Kirk Kerkorian
Billionaire businessman Kirk Kerkorian, who helped to develop Las Vegas and at one time owned the MGM film studio Reuters

Kirk Kerkorian, the quiet, legendary billionaire investor who made his riches building Las Vegas and Hollywood, as well as holding large stakes in the US auto industry, has died at the age of 98.

"Personally, he was a friend and a coach, who taught me the importance of looking forward, and to look back only to understand how things could be done better," said Jim Murren, chief executive of MGM Resorts International.

Kerkorian was made the first director emeritus in the company's history in 2011. In 1973 he opened the original MGM Grand Hotel — a $107 million (£68.4m, €95.2m) mega-resort — which later became Bally's. At the time it was the largest hotel in the world.

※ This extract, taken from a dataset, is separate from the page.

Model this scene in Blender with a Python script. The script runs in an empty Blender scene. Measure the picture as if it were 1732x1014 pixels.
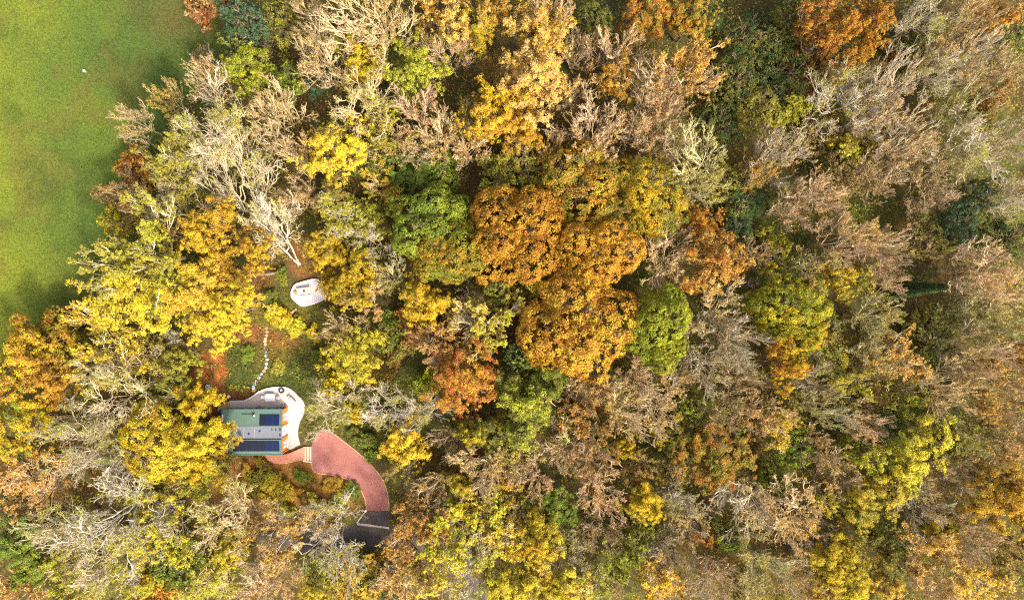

Kerkorian's "brilliant business insight" allowed him, Murren said, "to become one of the most reputable and influential financiers of our time". In 2015 he was 393rd on Forbes' list of the world's wealthiest people and scored a 10 on the magazine's self-made score. His net worth was estimated at $4.2bn.

When he first visited Las Vegas in 1945 as a Cessna pilot, Kerkorian saw the area's potential.

He truly rose from poverty to build an empire. Born in Fresno, California, in 1917, Kerkorian's father, an Armenian immigrant farmer, eventually lost his land in the Great Depression. Kerkorian never made it to high school.

His turned to business after the Second World War when he saw opportunity as a pilot flying gamblers in and out of the desert city. In 1947 he bought charter service Trans International Airlines for $60,000.

Soon he was into property and throughout the 1960s bought up land that would become the Las Vegas strip. He helped build the city from a backwater into the tourist destination it is today. Famous casinos like Caesars Palace, The International and the Bellagio all bear his fingerprints.

In 1969 Kerkorian purchased filmmaker Metro-Goldwyn-Mayer and began to build what would become MGM Resorts International.

In the 1990s he set his sights on the US auto industry and tried to take over Chrysler Corporation in 1995 only to be thwarted. He tried again in 2007 with a $4.58 billion bid for Chrysler Group, but he was outbid by Cerberus Capital Management.

He also owned large stakes in General Motors and Ford Motor Company, but the industry was not as good to him and he eventually sold off his shares.

On 30 November 2006 Kerkorian's investment corporation Tracinda sold off 14 million shares of GM, cutting his investment in the company in half. By the end of the year he had sold them all. In the next four years the carmaker lost 90% of its value. In 2008 he sold 7.3 million Ford shares for roughly $17.7m after losing nearly half a billion dollars in his investments in the company.

As an Armenian American, Kerkorian provided over $1 billion for charity in Armenia through his Lincy Foundation.

Kerkorian is survived by his two daughters and three grandchildren.